Pelosi and Schumer decry Trump administration's first 40 days

President Donald Trump has done little in his first 40 days in office, charged the top two Democratic Congressional leaders at a National Press Club Newsmaker event Feb. 27. And even that little, they said, has favored the wealthy at the expense of the middle class.

The appearance by House Minority Leader Nancy Pelosi (Calif.)and Senate Minority Leader Chuck Schumer (NY) at the Newsmaker was billed as a "prebuttal" for the president's joint appearance before a nationally televised joint session of Congress Feb. 28.

"The first month of a Trump presidency is less of a bang and more of a whimper, Schumer said, "but what he has done so far has shifted the burden off of the special interests and onto the working families."

Schumer said he takes pride in the way Senate Democrats have stood up to the president since the election, even though he admitted he was "down in the dumps" just afterwards.

In particular, Democrats have maintained a united front on the Affordable Care Act, with not one defection, while the Republicans' "internecine" warfare has been "on full display," he said. He added that the Republicans are "in a pickle" over ACA, which they have vowed to repeal and replace.

"The odds are very high that we will keep the ACA," Schumer said.

Furthermore, he said that the Democrats have exposed the cabinet as "a swamp cabinet of billionaires and bankers ... whose views are a betrayal of what Donald Trump promised in the campaign."

Pelosi deplored the Trump administration's "brutal agenda to target vulnerable populations and instill fear." The "cruel deportation dragnet," as she termed Trump's executive order to increase the number of undocumented immigrants prioritized for deportation, is an attempt by the administration to deflect attention from its failure to advance its job agenda and from questions about its relationship with Russia.

She called Trump "deflector in chief."

She asked what the Russians could have on Trump that he would consider lifting sanctions against them for their aggression in Eastern Europe.

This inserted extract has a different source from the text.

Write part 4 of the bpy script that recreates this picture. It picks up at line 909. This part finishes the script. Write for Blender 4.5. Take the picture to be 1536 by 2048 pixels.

She called for an independent commission to investigate the personal, political and financial ties between Trump and the Russians.

Schumer addressed a question on immigration by pointing to a plan he developed jointly with Sen. John McCain (R, Ariz.) that passed the Senate but not the House. It addressed future illegal immigration and offered a fair but difficult path to citizenship for those here now, he said.

He called immigrants the "future and hope of America." If all immigrants were removed from the country, he said, the economy would take a "dramatic drop."

Pelosi pointed to pro-immigrant attitudes of presidents since Ronald Reagan, saying Trump's position has been a "complete departure" from recent decades.

In response to a question on science, Pelosi counted four solutions to the country’s problems: "Science, science, science and science." In particular, she said, science can address problems with the environment, national security and the economy.